自由交換
A fare shake
車費的變動
Jacking up prices may not be the only way to balance supply and demand for taxis
提高價格可能并不是滿足出租車供需平衡的唯一方法
IT IS a familiar ritual for many: after a late night out you reach for your smartphone to hail an Uber home, only to find—disaster—that the fare will be three times the normal rate. Like many things beloved by economists, “surge pricing” of the sort that occasionally afflicts Uber-users is both efficient and deeply unpopular. From a consumer's perspective, surge pricing is annoying at best and downright offensive when applied during emergencies. Extreme fare surges often lead to outpourings of public criticism: when a snowstorm paralysed New York in 2013, celebrities, including Salman Rushdie, took to social media to rail against triple-digit fares for relatively short rides. Some city governments have banned the practice altogether: Delhi's did so in April.
對與很多人來說,深夜外出后拿出智能手機叫一輛優步的車回家似乎是一種常見的儀式了。然而打的費卻比平時高出了三倍。像很多經濟學家鐘愛的定律一樣,這種時不時困饒著優步用戶的“動態定價策略”雖有效卻極不受歡迎。從消費者的角度看,動態定價策略最多是惱人而已,但在緊急狀況下采用該策略時卻是極其討厭的。急劇上漲的車費會引起公眾的不滿:2013年的暴風雨使得紐約整個城市癱瘓,包括薩爾曼·拉什迪在內的名人在社交媒體上斥責收取三位數短程車費的行為。一些市政府取締了這種做法:德里(印度城市)在四月就這樣做了。

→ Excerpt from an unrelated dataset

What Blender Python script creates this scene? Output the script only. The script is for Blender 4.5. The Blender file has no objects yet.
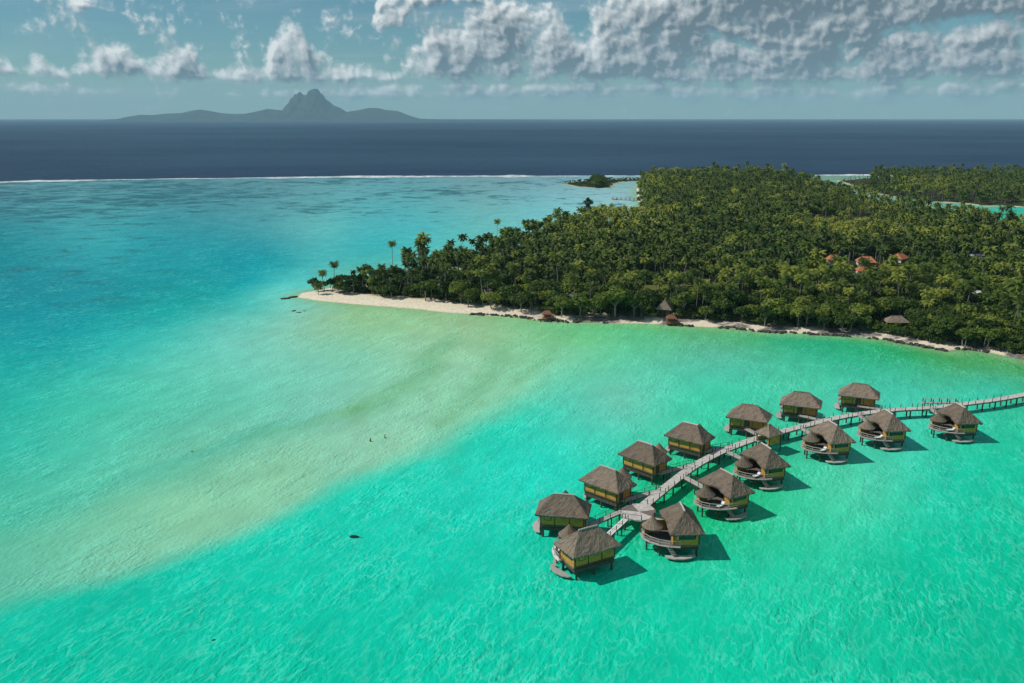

Uber is sticking with surge pricing for now, but Jeff Schneider, one of its machine-learning experts, recently suggested that the company is interested in developing systems that rely on technology, rather than price, to allocate cars. Even if such a technological fix proves elusive, however, local governments do not need to regulate or ban surge pricing to reduce its sting.
Uber現在堅持使用動態定價策略,但是最近公司的機構研究專家之一杰夫·施耐德表示,該公司對開發依賴于技術而非價格來統籌車輛的系統很有興趣。雖然這一技術目前難以實現,但是一旦實現,當地政府再也無需調控或者取締動態價格機制以此削弱其影響。
Surge (or dynamic) pricing relies on frequent price adjustments to match supply and demand. Such systems are sometimes used to set motorway tolls (which rise and fall with demand in an effort to keep traffic flowing), or to adjust the price of energy in electricity markets. A lower-tech version is common after natural disasters, when shopkeepers raise the price of necessities like bottled water and batteries as supplies run low. People understandably detest such practices. It offends the sensibilities of non-economists that the same journey should cost different amounts from one day or hour to the next—and more, invariably, when the need is most desperate.
峰時(動態)定價依賴于頻繁的價格調整以使供需平衡。這一機制有時會被用于設置高速公路通行費(為保證交通順暢,通行費因需求而上漲、下調),或者用于調整電力市場上能源價格。自然災害之后,因為供給不足,店主提高生活必需品(如瓶裝水和電池等)的價格這種低技術含量的版本屢見不鮮。可以理解,人們厭惡這種做法。這樣的機制傷害了非經濟學家的感情,每天或者每小時相同路程的花費卻不同,而且當需求最緊急時也是一成不變。
Yet surge fares also demonstrate the elegance with which prices moderate a marketplace. When demand in an area spikes and the waiting time for a car rises, surge pricing kicks in; users requesting cars are informed that the fare will be a multiple of the normal rate. As the multiple rises, the market goes to work. Higher fares ration available cars by willingness to pay: to richer users, in some cases, but also to those less able to wait out the surge period or with fewer good alternatives. Charging extra to those without good alternatives sounds like gouging, yet without surge pricing such riders would be less likely to get a ride at all, since there would be no incentive for all the other people requesting cars to drop out.
但是峰時價格也顯示出它帶來的好處,價格策略緩和了市場。當需求在某個地區急劇上漲,以及等待時長增加,動態定價策略就發揮作用了;需要用車的客戶會被告知費用是平時的幾倍。當多個因素同時出現時,市場開始起作用。高費用會將車輛分配給那些愿意支付的客戶即那些更有錢的客戶;但是在某些情況下,對那些無法在高峰期等待或是沒有好選擇的用戶也是同樣適用的。對那些沒有好選擇的用戶采取額外收費聽起來像是亂要價,但是沒有動態價格策略這些用戶不太可能搭得到車,因為對于其他有需求坐車的人來說沒有任何理由不坐車。至少在局部地區動態價格策略增加了供給。